The government is funding approaches that are marginally effective at best. The result may be smokers yoyoing on and off cigarettes because they are being given patches, which rarely help smokers quit for good.

If the past is any example, today's bad ideas will lead to more interventions along the same lines. New York City's activist health department has, with flimsy evidence, banned trans-fats, banned cup-cakes from bake sales in schools, and now wants to tell chefs how much salt they can use in restaurants.

All this activism takes money.
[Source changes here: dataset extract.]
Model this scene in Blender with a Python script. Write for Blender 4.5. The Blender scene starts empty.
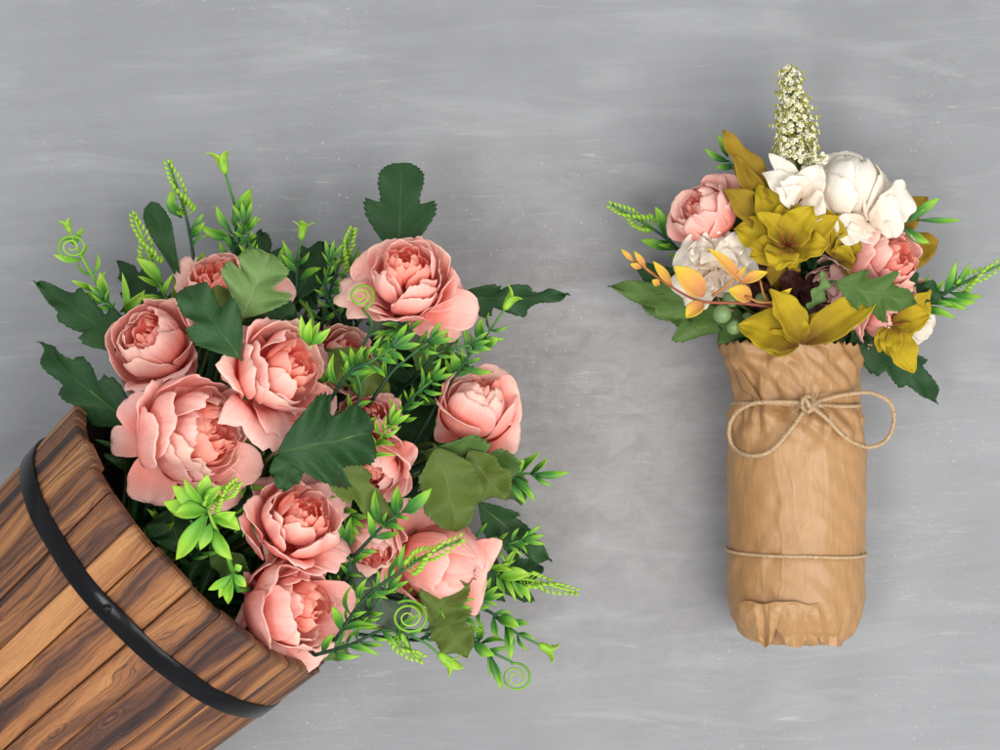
import bpy, math, random
from mathutils import Vector, Matrix, noise
PI = math.pi
S = 0.0006            # one build unit (about 0.6 mm) in metres
H = 1900.0            # camera height in build units
C = bpy.context.scene.collection
rng = random.Random(7)

# ------------------------------------------------------------------ helpers
def P(px, py, z):
    """point at true height z seen at this place by a lens H above the board"""
    k = (H - z) / H
    return Vector(((px - 500) * k, (375 - py) * k, z))
def D(dx, dy, dz):
    return Vector((dx, -dy, dz)).normalized()
def lerp(a, b, t): return a + (b - a) * t
def sstep(a, b, x):
    t = max(0.0, min(1.0, (x - a) / (b - a))); return t * t * (3 - 2 * t)
def tab(pts, v):
    if v <= pts[0][0]: return pts[0][1]
    for (a, fa), (b, fb) in zip(pts, pts[1:]):
        if v <= b: return fa + (fb - fa) * (v - a) / (b - a)
    return pts[-1][1]
def nz(x, y=0.0, z=0.0): return noise.noise(Vector((x, y, z)))

class MB:
    def __init__(s): s.v = []; s.f = []; s.a = []; s.uv = []
    def vert(s, p, bu=0.0, bv=0.0, rnd=0.0):
        s.v.append(p); s.a.append((bu, bv, rnd)); return len(s.v) - 1
    def grid(s, rows, closed=False):
        """rows of vertex index lists"""
        for r0, r1 in zip(rows, rows[1:]):
            n = len(r0)
            for i in range(n if closed else n - 1):
                j = (i + 1) % n
                s.f.append((r0[i], r0[j], r1[j], r1[i]))
    def build(s, name, mat, parent=None, origin=None, smooth=True, solid=0.0, sub=0):
        o0 = Vector((0, 0, 0))
        if parent is not None: o0 = parent['_o']; o0 = Vector(o0)
        elif origin is not None: o0 = origin
        me = bpy.data.meshes.new(name)
        me.from_pydata([((p - o0) * S)[:] for p in s.v], [], s.f)
        for k, nm in enumerate(('bu', 'bv', 'rnd')):
            at = me.attributes.new(nm, 'FLOAT', 'POINT')
            at.data.foreach_set('value', [a[k] for a in s.a])
        if smooth: me.polygons.foreach_set('use_smooth', [True] * len(me.polygons))
        me.materials.append(M[mat]); me.update()
        ob = bpy.data.objects.new(name, me); C.objects.link(ob)
        if parent is not None: ob.parent = parent; ob['_o'] = tuple(o0)
        else: ob.location = o0 * S; ob['_o'] = tuple(o0)
        if parent is not None and parent.type == 'MESH':
            pass
        if sub:
            m = ob.modifiers.new('sub', 'SUBSURF'); m.levels = m.render_levels = sub
        if solid:
            m = ob.modifiers.new('sol', 'SOLIDIFY'); m.thickness = solid * S; m.offset = 0
        return ob

def root(name, label, cat, at, group=None):
    o = bpy.data.objects.new(name, None); C.objects.link(o)
    o.empty_display_size = 0.01
    o.location = at * S; o['_o'] = tuple(at)
    o['label'] = label; o['category'] = cat
    if group: o['group'] = group
    return o

def frame_for(d, up=Vector((0, 0, 1))):
    d = d.normalized()
    s = d.cross(up)
    if s.length < 1e-4: s = d.cross(Vector((1, 0, 0)))
    s.normalize(); n = s.cross(d).normalized()
    return d, s, n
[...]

The city has to spend millions on ad campaigns to support its unpopular programs. $15.5 million in federal funds are earmarked to fight obesity but will be used to "set policies," i.e., to lobby for things like a measures reducing consumption of "overly salted foods." Yet salt is not a cause of obesity. Nor are trans fats. Restaurants denied use of trans fats by the City simply switched to other saturated fats -- like butter.

All these are cases where, as so often happens, government is better at spending money in ways that lead not to improvements in citizens' lives but simply to more government. Instead of stimulating health, government tends merely to stimulate itself.